Anyone who’s seen the resources for landlords or renters on this site can attest that there are risks to renting an apartment in Chicago. Some of the legal risks for landlords stem from the protections under the Chicago Residential Landlord and Tenant Ordinance (CRLTO).  Typically, it’s the part-time landlords who end up in hot water. Although tenants can get themselves into a heap of trouble, too.  And for Chicago apartment renters, relying on the informal designation of a "roommate" is one of those tricky areas.

There’s technically no such thing as a “roommate” from the legal standpoint.  Anyone who lives in a dwelling unit is either an owner, a landlord, a tenant, a sublessor, or a sublessee.  Each of these persons has defined rights and duties under the CRLTO, which cannot be evaded merely by classifying someone as a “roommate.”

With that in mind, let's look at a real world example from a past court case. The details are changed to protect the identity of any individuals who were actually involved in the case, however the point is still instructive to people who are seeking roommates for their Chicago apartment.

It all started with someone we'll call Daniel, a graduate student at a local university. Daniel was renting a 2 bedroom apartment in a Gold Coast brownstone with one of his classmates. Both of them signed the lease as co-tenants and lived in the apartment for a year without incident. At the end of the term, Daniel’s roommate moved out. But Daniel liked the location and wanted to stay put for another year. So he signed a new lease as the sole tenant and put down a new security deposit, then privately resolved to find a new roommate to help defray his costs. About three months into the lease he met Peter, an old friend from the suburbs who wanted to move downtown. Daniel convinced Peter to move in with him until he found his own place. Peter never signed the existing apartment lease between Daniel and the landlord, and Daniel never informed the landlord of Peter’s existence. The whole thing was very informal. Peter agreed to pay Daniel (not the landlord) half the rent for each month he remained there, and he also wrote Daniel a check for half of the security deposit. Daniel never sent the security deposit to the landlord. Instead, he deposited the funds into his own bank account.
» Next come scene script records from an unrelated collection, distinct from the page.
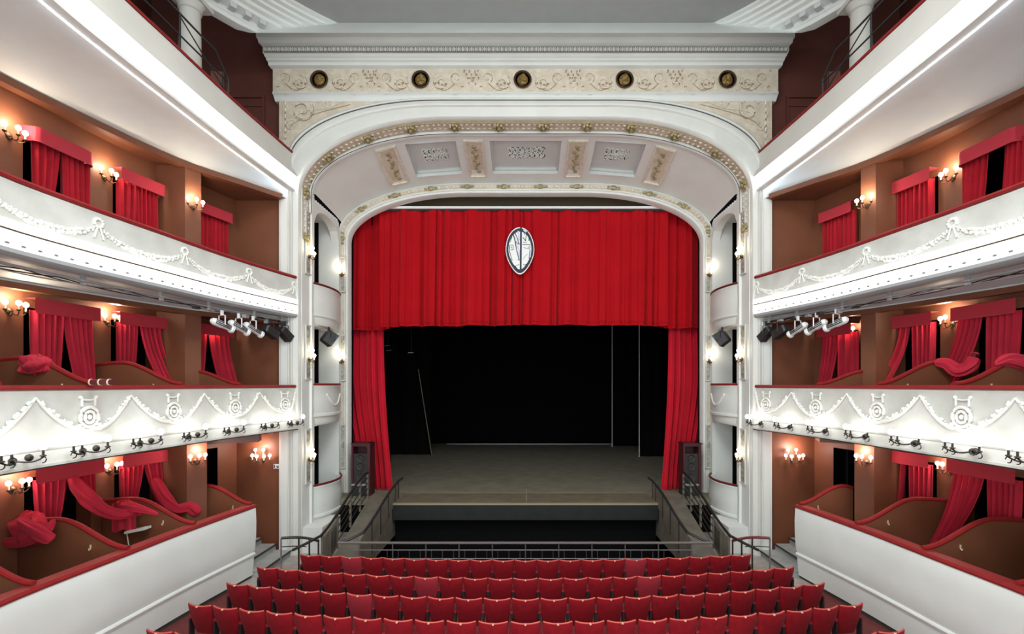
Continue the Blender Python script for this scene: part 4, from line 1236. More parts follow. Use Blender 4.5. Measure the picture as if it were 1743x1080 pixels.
# ================================================================== RAMPS AND PIT RAILS
for s, side in SIDES:
    o = thing('ramp', 'grey-brown ramp rising from the stalls to the stage, %s of the pit' % side, 'ramp', (s * 4.6, 13.4, 0))
    m = MB(); m.hexa([(s * 4.16, 11.76, 0.0), (s * 5.08, 11.76, 0.0), (s * 5.08, 15.2, 0.0), (s * 4.16, 15.2, 0.0)], [(s * 4.16, 11.76, 0.04), (s * 5.08, 11.76, 0.04), (s * 5.08, 15.2, Z(SH)), (s * 4.16, 15.2, Z(SH))]); wb(m, 'slope', PANELG, o, smooth=False)
    # inner boarded balustrade with handrail
    b = thing('balustrade', 'boarded balustrade with dark handrail on the pit side of the %s ramp' % side, 'railing', (s * 4.16, 13.4, 0), 0, 'ramp balustrades')
    segs = [11.72, 12.6, 13.35, 14.1, 14.85, 15.25]
    def topz(d): return lerp(1.00, 1.62, smooth((d - 11.6) / 3.6)) if d < 15.2 else 1.65
    def botz(d): return lerp(-0.02, 1.02, (d - 11.72) / 3.0) if d < 14.72 else 1.02
    for i in range(len(segs) - 1):
        a, c = segs[i] + 0.015, segs[i + 1] - 0.015
        m = MB(); x0, x1 = sorted((s * 4.12, s * 4.16))
        m.hexa([(x0, a, botz(a)), (x1, a, botz(a)), (x1, c, botz(c)), (x0, c, botz(c))], [(x0, a, topz(a) - 0.06), (x1, a, topz(a) - 0.06), (x1, c, topz(c) - 0.06), (x0, c, topz(c) - 0.06)])
        wb(m, 'board', PANELG, b, smooth=False)
        m = MB(); m.box(*sorted((s * 4.105, s * 4.175)), c, c + 0.03, botz(c), topz(c)); wb(m, 'post', IRON, b, smooth=False)
    m = MB(); m.tube([(s * 4.62, 11.68, 0.88), (s * 4.40, 11.72, 0.93)] + [(s * 4.14, d, topz(d)) for d in drange(12.0, 15.2, 0.2)] + [(s * 4.05, 15.5, 1.72)], 0.035, 8); wb(m, 'handrail', BLKM, b)
    # outer railing: boarded below, open bars above
    b = thing('balustrade', 'outer railing of the %s ramp, panelled at its foot and barred higher up' % side, 'railing', (s * 5.1, 13.4, 0), 0, 'ramp balustrades')
    def tz(d): return lerp(1.0, 1.95, smooth((d - 11.3) / 3.9))
    def bz(d): return lerp(0.05, Z(SH), (d - 11.76) / 3.44)
    m = MB(); m.tube([(s * 5.45, 11.0, 0.92), (s * 5.3, 11.3, 0.96)] + [(s * 5.1, d, tz(d)) for d in drange(11.7, 15.2, 0.2)], 0.035, 8); wb(m, 'handrail', IRON, b)
    for d in (11.8, 12.75, 13.7, 14.5, 15.2):
        m = MB(); m.box(*sorted((s * 5.08, s * 5.13)), d - 0.03, d + 0.03, bz(d), tz(d)); wb(m, 'post', PANELG, b, smooth=False)
    for a, c in ((11.85, 12.2), (12.24, 12.70)):
        m = MB(); m.hexa([(s * 5.09, a, bz(a) + .05), (s * 5.12, a, bz(a) + .05), (s * 5.12, c, bz(c) + .05), (s * 5.09, c, bz(c) + .05)], [(s * 5.09, a, tz(a) - 0.12), (s * 5.12, a, tz(a) - 0.12), (s * 5.12, c, tz(c) - 0.12), (s * 5.09, c, tz(c) - 0.12)]); wb(m, 'board', PANELG, b, smooth=False)
    for a in (12.34, 12.46, 12.58):
        m = MB(); m.tube([(s * 5.075, a, bz(a) + .15), (s * 5.075, a, tz(a) - 0.22)], 0.012, 4); wb(m, 'slat', IRON, b)
    for k in range(4):
        m = MB(); m.tube([(s * 5.1, d, lerp(bz(d), tz(d), 0.2 + 0.2 * k)) for d in drange(12.75, 15.2, 0.5)], 0.016, 5); wb(m, 'bar', IRON, b)
    # little curved rail by the pillar
    b = thing('corner_rail', 'short curved dark handrail on thin posts at the foot of the %s white pillar' % side, 'railing', (s * 5.7, 11.9, 0))
    pts = [(s * (5.12 + 0.95 * t), 11.62 + 0.0 * t + 0.35 * sin(pi * min(1, t * 0.9)) * 0.5, 0.93 + 0.05 * t) for t in [k / 10 for k in range(11)]]
    m = MB(); m.tube(pts, 0.035, 8); wb(m, 'handrail', RAILD if s > 0 else IRON, b)
    for k in (0, 3, 6, 10):
        m = MB(); m.tube([pts[k], (pts[k][0], pts[k][1], 0.02)], 0.02, 6); wb(m, 'post', IRON if k != 10 else STEEL, b)
    m = MB(); m.tube([(p[0], p[1], p[2] - 0.22) for p in pts[4:]], 0.014, 5); wb(m, 'bar', IRON, b)
    # white box end under the proscenium box
    m = MB(); m.box(*sorted((s * 5.75, s * 6.3)), 13.3, 14.6, 0.0, 0.75); struct('trim_base_' + side, m, WHITE)

pr = thing('pit_railing', 'long low steel railing along the front of the orchestra pit, behind the front seats', 'railing', (0, 11.6, 0))
m = MB(); m.tube([(-4.62, 11.6, 0.885), (4.62, 11.6, 0.885)], 0.03, 8); m.box(-4.62, 4.62, 11.57, 11.63, 0.88, 0.91); wb(m, 'top_rail', STEEL, pr)
for z, r in ((0.71, 0.013), (0.50, 0.012), (0.08, 0.02)):
    m = MB(); m.tube([(-4.25, 11.6, z), (4.25, 11.6, z)], r, 6); wb(m, 'rail', DSTEEL, pr)
for k in range(11):
    x = -4.10 + 8.2 * k / 10
    m = MB(); m.tube([(x, 11.6, 0.0), (x, 11.6, 0.88)], 0.016, 6); wb(m, 'post', DSTEEL, pr)
for k in range(30):
    x = -4.10 + 8.2 * (k + 0.5) / 30
    if k % 3 == 1 or True:
        m = MB(); m.tube([(x, 11.6, 0.08), (x, 11.6, 0.71)], 0.007, 4); wb(m, 'baluster', DSTEEL, pr)

# steps to the side doors
for s, side in SIDES:
    o = thing('side_steps', 'three grey painted steps with dark nosings at the %s side doorway' % side, 'steps', (s * 7.4, 12.3, 0))
    for k, (u, h) in enumerate(((6.52, 0.17), (6.95, 0.34), (7.35, 0.51))):
        m = MB(); m.box(*sorted((s * u, s * 8.3)), 11.62, 13.08, 0.03 + 0.17 * k, 0.03 + h - 0.02); wb(m, 'step', STEPG, o, smooth=False)
        m = MB(); m.box(*sorted((s * (u - 0.03), s * 8.3)), 11.60, 13.08, 0.03 + h - 0.02, 0.03 + h); wb(m, 'tread', STEPG, o, smooth=False)
        m = MB(); m.box(*sorted((s * (u - 0.035), s * (u + 0.0))), 11.6, 13.08, 0.03 + h - 0.03, 0.03 + h + 0.004); wb(m, 'nosing', NOSE, o, smooth=False)

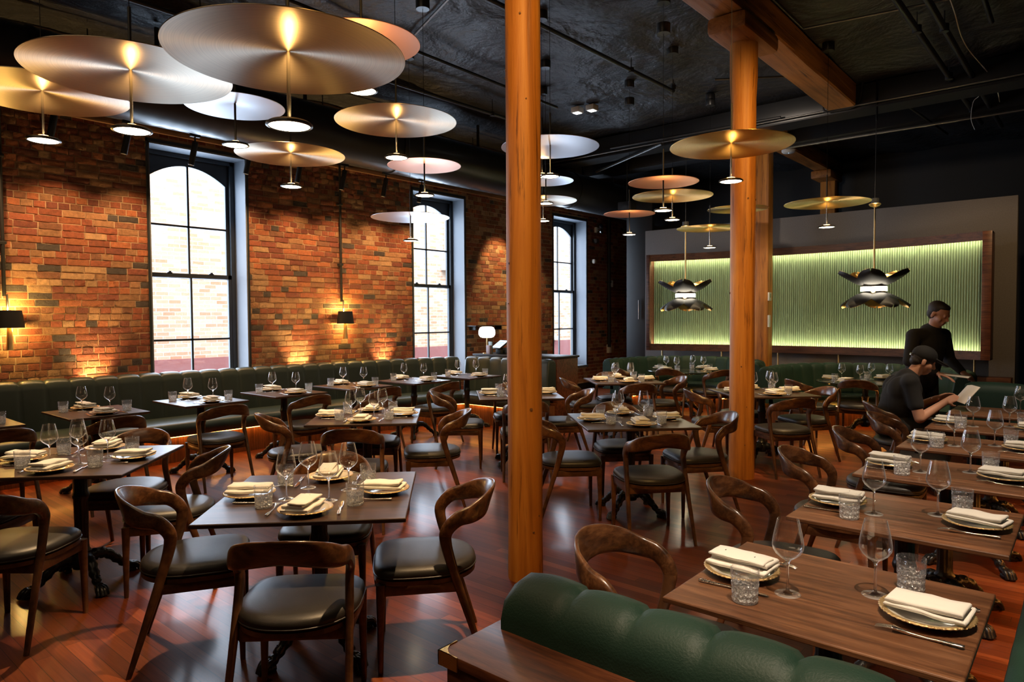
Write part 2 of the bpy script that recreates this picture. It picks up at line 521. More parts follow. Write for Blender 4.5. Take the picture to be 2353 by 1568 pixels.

About three months after he moved in, Peter found an apartment for rent in Streeterville. He was so anxious to settle into his new digs that he moved out of Daniel’s place even though he’d already prepaid for a few weeks when he would no longer be there. He then asked Daniel to refund his security deposit, but Daniel was upset that Peter gave him only a few weeks’ notice of his departure, so he retained the money. This enraged Peter, who had no formal lease and no formal “notice” provision. Peter enlisted the help of a lawyer to send Daniel a “nasty-gram.” Daniel refused to budge and a lawsuit ensued.

Peter filed an action against Daniel for violating the Residential Landlord and Tenant Ordinance by failing to provide his “subtenant” with the required disclosure forms, failing to provide his “subtenant” with a proper security deposit receipt, improperly commingling the security deposit funds, and failing to refund the security deposit within 45 days. In his hope for relief, Peter sought the entire array of statutory damages, including two times the amount of the security deposit, plus interest, court costs and attorneys’ fees.

At trial, Daniel’s attorney argued that the Residential Landlord and Tenant Ordinance does not apply to “roommates,” but the argument held no sway with the judge, who interpreted the statute exactly as written. This was how the judge reasoned:

  • The apartment was not “owner-occupied” because the actual owner lived in the suburbs at the time. Therefore, the unit in question was not exempt from the municipal ordinance.  (section 5-12-020.)
  • Peter was not a party to the lease between Daniel and the landlord, and the lease was never amended to include him.
  • Peter paid his rent money directly to Daniel, and Daniel paid the owner.
  • Peter gave Daniel a security deposit, and Daniel never forwarded those funds to the owner.
  • The ordinance defines a “landlord” as an “owner, agent, lessor or sublessor, or the successor in interest of any of them.”  (Section 5-12-030.)
  • By collecting rent from Peter, rather than placing Peter in direct privity with the owner by adding him as a signatory to the lease, Daniel acted as a sublessor, and Peter became his sublessee (or subtenant).
  • Whether they called themselves “roommates” or could be characterized as “roommates” was utterly irrelevant, and, for legal purposes, Daniel was a sublessor and Peter was a subtenant.
  • Because the ordinance defines a landlord to include any person who serves as a sublessor, Daniel was required to follow all the requirements of the Residential Landlord and Tenant Ordinance.

Needless to say, things ended badly for Daniel, who believed he was simply doing a favor for an old friend by inviting him to become a “roommate” in his Chicago apartment. But the kicker is that there's no such thing as a “roommate” under Chicago law. A roommate is a either a tenant or a subtenant. The moral of the story is that anytime you provide a “dwelling unit” in exchange for payment, you're going into the apartment renting business and incurring a risk of substantial liability if you fail to follow the provisions of the Chicago Residential Landlord and Tenant Ordinance.